== Data provided ==
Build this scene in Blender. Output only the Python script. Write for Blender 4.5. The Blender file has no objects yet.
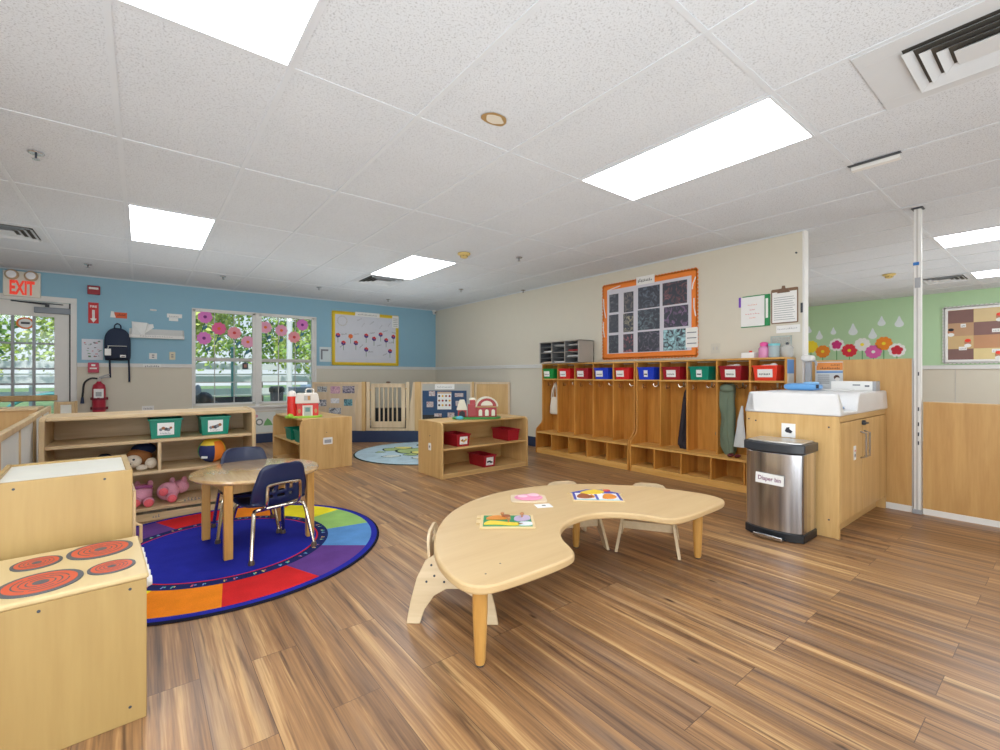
import bpy, bmesh, math, random
from mathutils import Vector, Matrix
random.seed(7)
PI = math.pi
scn = bpy.context.scene
COL = scn.collection

# ---------------------------------------------------------------- materials
def lin(c):
    def g(v):
        v = v / 255.0
        return v / 12.92 if v <= 0.04045 else ((v + 0.055) / 1.055) ** 2.4
    return (g(c[0]), g(c[1]), g(c[2]), 1.0)

MATS = {}
def nt(name):
    m = bpy.data.materials.new(name)
    m.use_nodes = True
    t = m.node_tree
    b = t.nodes['Principled BSDF']
    return m, t, b

def N(t, kind, **kw):
    n = t.nodes.new(kind)
    for k, v in kw.items():
        if hasattr(n, k):
            setattr(n, k, v)
    return n

def flat(name, rgb, rough=0.5, metal=0.0, spec=0.4, emit=0.0, var=0.0, alpha=1.0, coat=0.0):
    if name in MATS: return MATS[name]
    m, t, b = nt(name)
    c = lin(rgb)
    b.inputs['Base Color'].default_value = c
    b.inputs['Roughness'].default_value = rough
    b.inputs['Metallic'].default_value = metal
    b.inputs['Specular IOR Level'].default_value = spec
    b.inputs['Coat Weight'].default_value = coat
    b.inputs['Coat Roughness'].default_value = 0.12
    if emit:
        b.inputs['Emission Color'].default_value = c
        b.inputs['Emission Strength'].default_value = emit
    if alpha < 1: b.inputs['Alpha'].default_value = alpha
    # faint procedural mottling so nothing is a dead flat colour
    tc = N(t, 'ShaderNodeTexCoord'); nz = N(t, 'ShaderNodeTexNoise')
    nz.inputs['Scale'].default_value = 9; nz.inputs['Detail'].default_value = 4
    t.links.new(tc.outputs['Object'], nz.inputs['Vector'])
    r = N(t, 'ShaderNodeMapRange')
    v = var if var else 0.05
    r.inputs['To Min'].default_value = 1 - v; r.inputs['To Max'].default_value = 1 + v
    t.links.new(nz.outputs['Fac'], r.inputs['Value'])
    mx = N(t, 'ShaderNodeVectorMath', operation='SCALE')
    mx.inputs[0].default_value = c[:3]
    t.links.new(r.outputs['Result'], mx.inputs['Scale'])
    t.links.new(mx.outputs['Vector'], b.inputs['Base Color'])
    MATS[name] = m
    return m

def wood(name, light, dark, axis='z', rough=0.4, coat=0.0, streak=0.45, spec=0.4):
    if name in MATS: return MATS[name]
    m, t, b = nt(name)
    tc = N(t, 'ShaderNodeTexCoord')
    mp = N(t, 'ShaderNodeMapping')
    s = {'x': (1.2, 14, 14), 'y': (14, 1.2, 14), 'z': (14, 14, 1.2)}[axis]
    mp.inputs['Scale'].default_value = s
    t.links.new(tc.outputs['Object'], mp.inputs['Vector'])
    n1 = N(t, 'ShaderNodeTexNoise'); n1.inputs['Scale'].default_value = 1.0; n1.inputs['Detail'].default_value = 6
    n1.inputs['Distortion'].default_value = 0.6
    n2 = N(t, 'ShaderNodeTexNoise'); n2.inputs['Scale'].default_value = 6.0; n2.inputs['Detail'].default_value = 3
    t.links.new(mp.outputs[0], n1.inputs['Vector']); t.links.new(mp.outputs[0], n2.inputs['Vector'])
    ad = N(t, 'ShaderNodeMath', operation='MULTIPLY_ADD'); ad.inputs[1].default_value = 0.35
    t.links.new(n2.outputs['Fac'], ad.inputs[0]); t.links.new(n1.outputs['Fac'], ad.inputs[2])
    cr = N(t, 'ShaderNodeValToRGB')
    cr.color_ramp.elements[0].position = 0.67 - streak * 0.5; cr.color_ramp.elements[0].color = lin(dark)
    cr.color_ramp.elements[1].position = 0.67 + streak * 0.4; cr.color_ramp.elements[1].color = lin(light)
    t.links.new(ad.outputs[0], cr.inputs['Fac'])
    t.links.new(cr.outputs['Color'], b.inputs['Base Color'])
    b.inputs['Roughness'].default_value = rough
    b.inputs['Specular IOR Level'].default_value = spec
    b.inputs['Coat Weight'].default_value = coat
    b.inputs['Coat Roughness'].default_value = 0.22
    MATS[name] = m
    return m

def carpet(name, rgb, bump=0.4, scale=260):
    if name in MATS: return MATS[name]
    m, t, b = nt(name)
    tc = N(t, 'ShaderNodeTexCoord')
    nz = N(t, 'ShaderNodeTexNoise'); nz.inputs['Scale'].default_value = scale; nz.inputs['Detail'].default_value = 2
    n2 = N(t, 'ShaderNodeTexNoise'); n2.inputs['Scale'].default_value = 7; n2.inputs['Detail'].default_value = 5
    t.links.new(tc.outputs['Object'], nz.inputs['Vector']); t.links.new(tc.outputs['Object'], n2.inputs['Vector'])
    ad = N(t, 'ShaderNodeMath', operation='ADD')
    t.links.new(nz.outputs['Fac'], ad.inputs[0]); t.links.new(n2.outputs['Fac'], ad.inputs[1])
    r = N(t, 'ShaderNodeMapRange'); r.inputs['From Min'].default_value = 0.6; r.inputs['From Max'].default_value = 1.4
    r.inputs['To Min'].default_value = 0.78; r.inputs['To Max'].default_value = 1.2
    t.links.new(ad.outputs[0], r.inputs['Value'])
    mx = N(t, 'ShaderNodeVectorMath', operation='SCALE'); mx.inputs[0].default_value = lin(rgb)[:3]
    t.links.new(r.outputs['Result'], mx.inputs['Scale']); t.links.new(mx.outputs['Vector'], b.inputs['Base Color'])
    bp = N(t, 'ShaderNodeBump'); bp.inputs['Strength'].default_value = bump; bp.inputs['Distance'].default_value = 0.003
    t.links.new(nz.outputs['Fac'], bp.inputs['Height']); t.links.new(bp.outputs['Normal'], b.inputs['Normal'])
    b.inputs['Roughness'].default_value = 0.95; b.inputs['Specular IOR Level'].default_value = 0.1
    MATS[name] = m
    return m

def floor_mat():
    m, t, b = nt('floor_planks')
    L = t.links.new
    tc = N(t, 'ShaderNodeTexCoord')
    mp = N(t, 'ShaderNodeMapping'); mp.inputs['Rotation'].default_value = (0, 0, PI / 2)
    mp.inputs['Location'].default_value = (0.31, 0.0, 0)
    L(tc.outputs['Object'], mp.inputs['Vector'])
    br = N(t, 'ShaderNodeTexBrick'); br.offset = 0.37; br.offset_frequency = 2
    br.inputs['Scale'].default_value = 1.0
    br.inputs['Brick Width'].default_value = 1.22; br.inputs['Row Height'].default_value = 0.166
    br.inputs['Mortar Size'].default_value = 0.0011; br.inputs['Mortar Smooth'].default_value = 0.0
    br.inputs['Bias'].default_value = 0.0
    br.inputs['Color1'].default_value = (0, 0, 0, 1); br.inputs['Color2'].default_value = (1, 1, 1, 1)
    br.inputs['Mortar'].default_value = (0.5, 0.5, 0.5, 1)
    L(mp.outputs[0], br.inputs['Vector'])
    w = N(t, 'ShaderNodeMath', operation='MULTIPLY'); w.inputs[1].default_value = 37.0
    L(br.outputs['Color'], w.inputs[0])
    def noise(sc, detail, dist=0.0, scale=1.0):
        mm = N(t, 'ShaderNodeMapping'); mm.inputs['Scale'].default_value = sc
        L(tc.outputs['Object'], mm.inputs['Vector'])
        n = N(t, 'ShaderNodeTexNoise', noise_dimensions='4D'); n.inputs['Scale'].default_value = scale
        n.inputs['Detail'].default_value = detail; n.inputs['Distortion'].default_value = dist
        L(mm.outputs[0], n.inputs['Vector']); L(w.outputs[0], n.inputs['W'])
        return n
    broad = noise((24, 0.7, 1), 6, 0.25)
    fine = noise((150, 4, 1), 5, 0.15)
    grey = noise((9, 0.7, 1), 4, 0.3)
    dark = noise((34, 1.5, 1), 7, 1.0)
    mixf = N(t, 'ShaderNodeMath', operation='MULTIPLY_ADD'); mixf.inputs[1].default_value = 0.5
    L(fine.outputs['Fac'], mixf.inputs[0]); L(broad.outputs['Fac'], mixf.inputs[2])
    pv = N(t, 'ShaderNodeMath', operation='MULTIPLY_ADD'); pv.inputs[1].default_value = 0.10
    L(br.outputs['Color'], pv.inputs[0]); L(mixf.outputs[0], pv.inputs[2])
    cr = N(t, 'ShaderNodeValToRGB'); e = cr.color_ramp.elements
    e[0].position = 0.50; e[0].color = lin((82, 58, 40))
    e[1].position = 1.06; e[1].color = lin((200, 160, 108))
    a = e.new(0.66); a.color = lin((124, 90, 60))
    a = e.new(0.86); a.color = lin((162, 120, 78))
    L(pv.outputs[0], cr.inputs['Fac'])
    # greyed weathered zones
    gr = N(t, 'ShaderNodeMapRange'); gr.inputs['From Min'].default_value = 0.5; gr.inputs['From Max'].default_value = 0.72
    gr.inputs['To Max'].default_value = 0.6
    L(grey.outputs['Fac'], gr.inputs['Value'])
    mg = N(t, 'ShaderNodeMixRGB'); mg.inputs['Color2'].default_value = lin((122, 104, 92))
    L(gr.outputs['Result'], mg.inputs['Fac']); L(cr.outputs['Color'], mg.inputs['Color1'])
    # dark grain streaks
    dk = N(t, 'ShaderNodeMapRange'); dk.inputs['From Min'].default_value = 0.57; dk.inputs['From Max'].default_value = 0.70
    dk.inputs['To Max'].default_value = 0.72
    L(dark.outputs['Fac'], dk.inputs['Value'])
    md = N(t, 'ShaderNodeMixRGB'); md.inputs['Color2'].default_value = lin((62, 42, 34))
    L(dk.outputs['Result'], md.inputs['Fac']); L(mg.outputs['Color'], md.inputs['Color1'])
    # knots
    km = N(t, 'ShaderNodeMapping'); km.inputs['Scale'].default_value = (7.0, 2.2, 1)
    L(tc.outputs['Object'], km.inputs['Vector'])
    vo = N(t, 'ShaderNodeTexVoronoi'); vo.inputs['Scale'].default_value = 1.0
    L(km.outputs[0], vo.inputs['Vector'])
    kr = N(t, 'ShaderNodeMapRange'); kr.inputs['From Min'].default_value = 0.03; kr.inputs['From Max'].default_value = 0.085
    kr.inputs['To Min'].default_value = 0.85; kr.inputs['To Max'].default_value = 0.0
    L(vo.outputs['Distance'], kr.inputs['Value'])
    mk = N(t, 'ShaderNodeMixRGB'); mk.inputs['Color2'].default_value = lin((48, 33, 27))
    L(kr.outputs['Result'], mk.inputs['Fac']); L(md.outputs['Color'], mk.inputs['Color1'])
    # seams
    sm = N(t, 'ShaderNodeMixRGB'); sm.inputs['Color2'].default_value = lin((92, 68, 52))
    L(br.outputs['Fac'], sm.inputs['Fac']); L(mk.outputs['Color'], sm.inputs['Color1'])
    L(sm.outputs['Color'], b.inputs['Base Color'])
    rr = N(t, 'ShaderNodeMapRange'); rr.inputs['To Min'].default_value = 0.26; rr.inputs['To Max'].default_value = 0.44
    L(fine.outputs['Fac'], rr.inputs['Value']); L(rr.outputs['Result'], b.inputs['Roughness'])
    b.inputs['Specular IOR Level'].default_value = 0.42
    bp = N(t, 'ShaderNodeBump'); bp.inputs['Strength'].default_value = 0.12; bp.inputs['Distance'].default_value = 0.002
    L(fine.outputs['Fac'], bp.inputs['Height']); L(bp.outputs['Normal'], b.inputs['Normal'])
    return m

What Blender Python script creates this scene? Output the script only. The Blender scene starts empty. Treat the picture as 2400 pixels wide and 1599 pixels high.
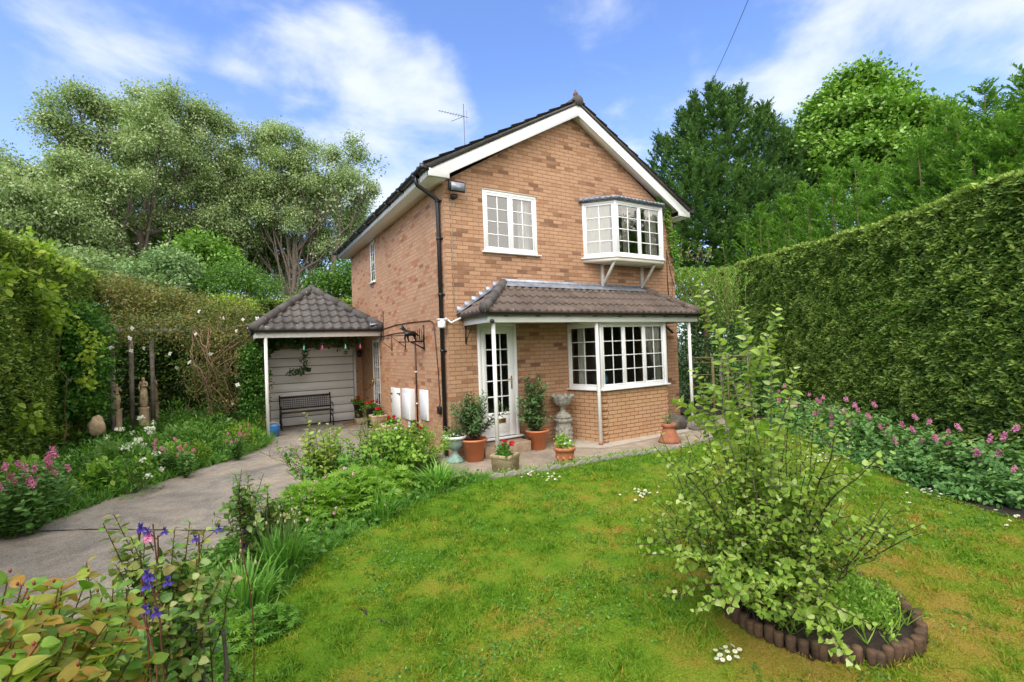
===
* [Aim]: Repeat the listing above exactly from its first line to the line containing "COL = scn.collection", both included, and omit the pictures.

* [Finished task]:
Build this scene in Blender. Output only the Python script. Write for Blender 4.5. The Blender file has no objects yet.
import bpy, bmesh, math, random
from mathutils import Vector, Matrix
random.seed(7)
PI = math.pi
scn = bpy.context.scene
COL = scn.collection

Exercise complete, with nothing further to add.